By publishing my telephone numbers, the antifa caused me to receive numerous calls from fellow pro-white advocates who were concerned for my safety and well-being. I made several new local contacts and I expanded my network of friendly faces across the country. The phone calls I got from concerned strangers far outnumbered the ones I got from people who wanted to tell me they hate my guts even though they don’t know me.

By publishing my email address, the antifa also facilitated the involvement of several people new to the movement who write to me asking how they can get involved. Most of the time, I can direct them to someone in their area who runs an active group.

Additionally, by outing me, the antifa have made it easier for me to be active in the pro-white movement. I don’t have to worry about anyone finding out about me. This means I can take on a greater role in organisational and street activism. I can start an openly pro-white business. I can write articles and sign them with my real name. I can more easily network because people can Google me and know that I am genuine in what I do.

Had I not been outed, I would have continued my quiet existence and avoided any real involvement for fear of being discovered. I neither regret nor relish having been exposed. It is what it is and I can’t undo it. Yes, there are some things that are better accomplished by people who remain in the shadows, but there are also things better accomplished by people who have gone public. We need both kinds.

So this is my advice to anyone who finds themselves targeted by the enemy: When life gives you lemons, make lemonade. Look for a way to turn the inconvenience into an opportunity to help the movement. Do not be intimidated.

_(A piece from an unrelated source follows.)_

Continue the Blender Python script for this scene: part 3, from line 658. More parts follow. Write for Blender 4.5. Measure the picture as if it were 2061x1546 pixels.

If you spend any time on Facebook, you may have seen someone you know post the following copy-and-paste status message, which seems to have been making the rounds at least since the Arizona immigration law went into effect:

Your car is Japanese. Your pizza is Italian. Your beer is German. Your wine is Spanish. Your democracy is Greek. Your coffee is Brazilian. Your tea is Chinese. Your watch is Swiss. Your fashion is French. Your shirt is Indian. Your shoes are Thai. Your radio is Korean. Your vodka is Russian--and then you complain that your neighbor is... ......an immigrant? Pull yourself together! Copy if you are against Racism!

Let's just address a few basic problems with this.

First of all, my car is a Toyota, but as you can see from the VIN, it was actually made right here in the USA. In fact, we make Toyotas here in Indiana. And that pizza we had last week? That was made from all US ingredients, too. I’m pretty sure at least the cheese was from Wisconsin. I think the tomatoes were from California, though I realise some don’t consider that part of the US anymore.

With that out of the way, let's talk about what Stanley Fish calls 'boutique multiculturalism'. I read his article on the topic back in my college days and it has remained a favourite of mine ever since. Fish is a Leftist of the highest order, but he's an intelligent Leftist, so I do rather enjoy what he writes, even when I don’t agree with all of it. If you can find it, read it; I highly recommend it.

Boutique multiculturalism, as Fish defines it, is a superficial fascination with the Other: ethnic food, weekend festivals, and high-profile flirtations with the Other. Boutique multiculturalism is exactly what all this global consumerism nonsense in the Facebook status message means. Purveyors of this superficial brand of multiculturalism appreciate, enjoy, sympathise with, and 'recognise the legitimacy' of cultures other than their own. But they always stop short of approving these radically different other cultures at the point where it would matter most to the strongly committed members of the other culture. We may, for example, say that Jews should be allowed to practice their religion in our countries, but we certainly don't approve of kosher animal slaughter or of women being forced to shave their heads and wear wigs. But hey, that dreidl game is really fun! At the point where the boutique multiculturalist finds another's cultural practices inhumane or irrational, he withdraws his respect and appreciation. For this person, multiculturalism is just a matter of lifestyle.